The writing felt slightly forced regarding the story’s resolution, and the narrator’s unreliability was unconvincing. Why would he tell the story this way? It didn’t make much sense. That being said, the book had potential, and the characters were fairly interesting. You’ll likely enjoy it more if you don’t expect a classic whodunnit but rather a psychological thriller (with a Hitchcockian feel?).

While I will give Christie credit for writing something a bit different than her usual fare (kind of), there was a lot to put this low down on my list of Christie reads:
- I guessed most of what was coming in the book. That's partly just from having read a lot of Christie, but also it felt somewhat inevitable because otherwise the majority of the book is a fairly boring story where a dude tells you all of his thoughts about life and then a story about meeting a woman and getting married and building a house. I think it's supposed to have the tension and claustrophobia of a gothic novel, but aside from a handful of warnings lobbed at the couple about getting off the land they're on, there really wasn't a lot to give it that feeling, at least for me.

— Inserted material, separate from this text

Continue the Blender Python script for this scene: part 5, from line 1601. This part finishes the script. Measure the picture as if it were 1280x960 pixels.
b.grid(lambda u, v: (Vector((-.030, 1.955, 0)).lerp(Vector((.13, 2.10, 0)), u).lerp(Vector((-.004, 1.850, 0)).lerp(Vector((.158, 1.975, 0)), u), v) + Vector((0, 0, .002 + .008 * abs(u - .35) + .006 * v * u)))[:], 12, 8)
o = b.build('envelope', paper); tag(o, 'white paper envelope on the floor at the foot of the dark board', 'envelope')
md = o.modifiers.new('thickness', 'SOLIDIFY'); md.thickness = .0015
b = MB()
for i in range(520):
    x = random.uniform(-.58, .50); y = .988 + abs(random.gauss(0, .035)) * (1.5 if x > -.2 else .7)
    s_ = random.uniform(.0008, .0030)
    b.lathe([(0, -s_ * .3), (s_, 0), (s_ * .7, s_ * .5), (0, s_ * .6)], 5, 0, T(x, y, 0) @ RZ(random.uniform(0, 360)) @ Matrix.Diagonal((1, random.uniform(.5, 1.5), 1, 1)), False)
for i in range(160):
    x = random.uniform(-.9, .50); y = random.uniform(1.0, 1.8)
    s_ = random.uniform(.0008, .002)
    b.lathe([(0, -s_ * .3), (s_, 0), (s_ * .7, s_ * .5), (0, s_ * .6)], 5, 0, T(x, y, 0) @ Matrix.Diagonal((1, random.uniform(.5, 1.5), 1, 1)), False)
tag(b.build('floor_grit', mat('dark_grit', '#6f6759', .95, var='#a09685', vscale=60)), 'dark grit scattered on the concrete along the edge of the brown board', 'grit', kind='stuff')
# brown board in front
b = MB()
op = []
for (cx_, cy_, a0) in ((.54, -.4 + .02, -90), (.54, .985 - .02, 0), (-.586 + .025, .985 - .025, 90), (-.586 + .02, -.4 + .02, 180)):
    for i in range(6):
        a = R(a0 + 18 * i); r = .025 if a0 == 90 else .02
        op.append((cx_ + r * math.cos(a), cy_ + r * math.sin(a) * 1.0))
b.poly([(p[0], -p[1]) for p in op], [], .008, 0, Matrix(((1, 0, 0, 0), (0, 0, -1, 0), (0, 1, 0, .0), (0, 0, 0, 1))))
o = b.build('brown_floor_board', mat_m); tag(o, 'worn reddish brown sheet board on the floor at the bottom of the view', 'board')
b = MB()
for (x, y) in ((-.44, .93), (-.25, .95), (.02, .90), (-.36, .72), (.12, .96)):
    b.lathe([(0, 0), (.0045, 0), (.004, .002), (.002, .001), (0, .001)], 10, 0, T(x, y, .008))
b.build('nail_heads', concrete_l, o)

- The book makes heavy use of the "g***y" slur for the Romani people (including both a character labeled as such and the land and the house itself having that name) and has multiple characters spouting stereotypes about them being thieves, untrustworthy, vagrants, etc. I get that there wasn't a lot of awareness in 1967 (or even today) about this being an offensive word and stereotype, but it still makes it cringeworthy to read.

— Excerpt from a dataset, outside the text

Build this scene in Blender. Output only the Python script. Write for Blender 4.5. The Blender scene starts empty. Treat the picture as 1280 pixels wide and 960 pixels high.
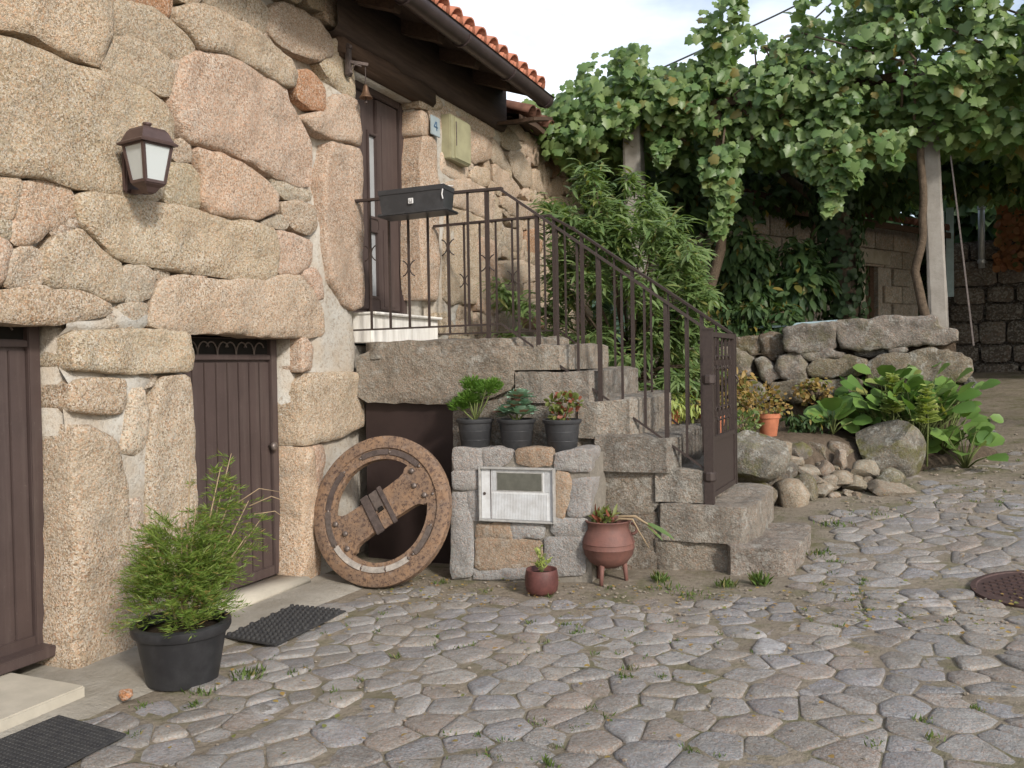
import bpy, bmesh, math, random
import numpy as np
from mathutils import Vector, Matrix, noise
from mathutils.geometry import delaunay_2d_cdt
sc = bpy.context.scene
COL = sc.collection
R = math.radians
rnd = random.Random(7)
nrs = np.random.RandomState(11)

# ------------------------------------------------------------------ camera
cam = bpy.data.cameras.new('camera'); cam_o = bpy.data.objects.new('camera', cam); COL.objects.link(cam_o)
cam.sensor_width = 36; cam.lens = 36*1090/1280; cam.clip_start = .05; cam.clip_end = 2000
CAM = Vector((3.37, 0, 1.35))
cam_o.matrix_world = Matrix.Translation(CAM) @ Matrix.Rotation(R(23.2), 4, 'Z') @ Matrix.Rotation(R(90-1.31), 4, 'X') @ Matrix.Rotation(R(-.9), 4, 'Z')
sc.camera = cam_o

# ------------------------------------------------------------------ sky, sun, exposure
SUN_AZ, SUN_EL = -36, 30
w = bpy.data.worlds.new('World'); sc.world = w; w.use_nodes = True
nt = w.node_tree; nt.nodes.clear()
def wn(t): return nt.nodes.new(t)
sky = wn('ShaderNodeTexSky'); sky.sky_type = 'NISHITA'; sky.sun_disc = False
sky.sun_elevation = R(SUN_EL); sky.sun_rotation = R(90-SUN_AZ); sky.air_density = 1.0; sky.dust_density = 2.0
tc = wn('ShaderNodeTexCoord'); mp = wn('ShaderNodeMapping'); mp.inputs['Scale'].default_value = (1.3, 1.3, 3.0); mp.inputs['Location'].default_value = (.35, .2, .1)
cn = wn('ShaderNodeTexNoise'); cn.inputs['Scale'].default_value = 1.7; cn.inputs['Detail'].default_value = 7; cn.inputs['Roughness'].default_value = .52
cr = wn('ShaderNodeValToRGB'); cr.color_ramp.elements[0].position = .50; cr.color_ramp.elements[1].position = .70
cr.color_ramp.elements[0].color = (.22, .22, .22, 1); cr.color_ramp.elements[1].color = (1, 1, 1, 1)
mx = wn('ShaderNodeMix'); mx.data_type = 'RGBA'; mx.inputs[7].default_value = (8.6, 9.0, 9.4, 1)
bg = wn('ShaderNodeBackground'); bg.inputs['Strength'].default_value = .125; wo = wn('ShaderNodeOutputWorld')
L = nt.links.new
L(tc.outputs['Generated'], mp.inputs['Vector']); L(mp.outputs['Vector'], cn.inputs['Vector']); L(cn.outputs['Fac'], cr.inputs['Fac'])
L(cr.outputs['Color'], mx.inputs[0]); L(sky.outputs['Color'], mx.inputs[6]); L(mx.outputs[2], bg.inputs['Color']); L(bg.outputs['Background'], wo.inputs['Surface'])
sun = bpy.data.lights.new('sun', 'SUN'); sun.energy = 2.3; sun.angle = R(7); sun.color = (1, .95, .87)
sun_o = bpy.data.objects.new('sun', sun); COL.objects.link(sun_o)
sd = Vector((math.cos(R(SUN_AZ))*math.cos(R(SUN_EL)), math.sin(R(SUN_AZ))*math.cos(R(SUN_EL)), math.sin(R(SUN_EL))))
sun_o.rotation_euler = sd.to_track_quat('Z', 'Y').to_euler(); sun_o.location = (12, -10, 12)
sc.view_settings.view_transform = 'Standard'; sc.view_settings.look = 'None'; sc.view_settings.gamma = 1; sc.view_settings.use_curve_mapping = False
sc.view_settings.exposure = 0.55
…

- I appreciated the background that I got from the All About Agatha episode on this book that Christie was pressured by her publishers to take this psychological thriller and make it more of a whodunnit, because that explains the way that clues and suspects were awkwardly shoehorned in. For example, why in the world
would Claudia Hardcastle pick up a random allergy capsule from the floor of the folly and take it herself, and also why was she hanging out in the folly so much to begin with
? So I don't blame Christie for the mess this creates of the book in the last third or so, but that is the book we ultimately ended up with.
- I thought that
the ending kind of ruined the rest of the book for me by making Mike into a psychopath. It was one thing when there were two greedy people who schemed out a complicated plot to get rich quick, and I could even see how that would turn into their downfall when it turned out they had different ideas about what kind of life they wanted to lead in the aftermath. But then it turned out that Mike wasn't just greedy and wasn't just devoid of empathy but actually took pleasure in killing, which felt like a step too far in his characterization.


I will politely disagree with the All About Agatha folks who put this in their top 5. This was not one I'd recommend or like to revisit.

In this one there's a character named Greta and she is referred to as "a hateful glorious golden-haired bitch"!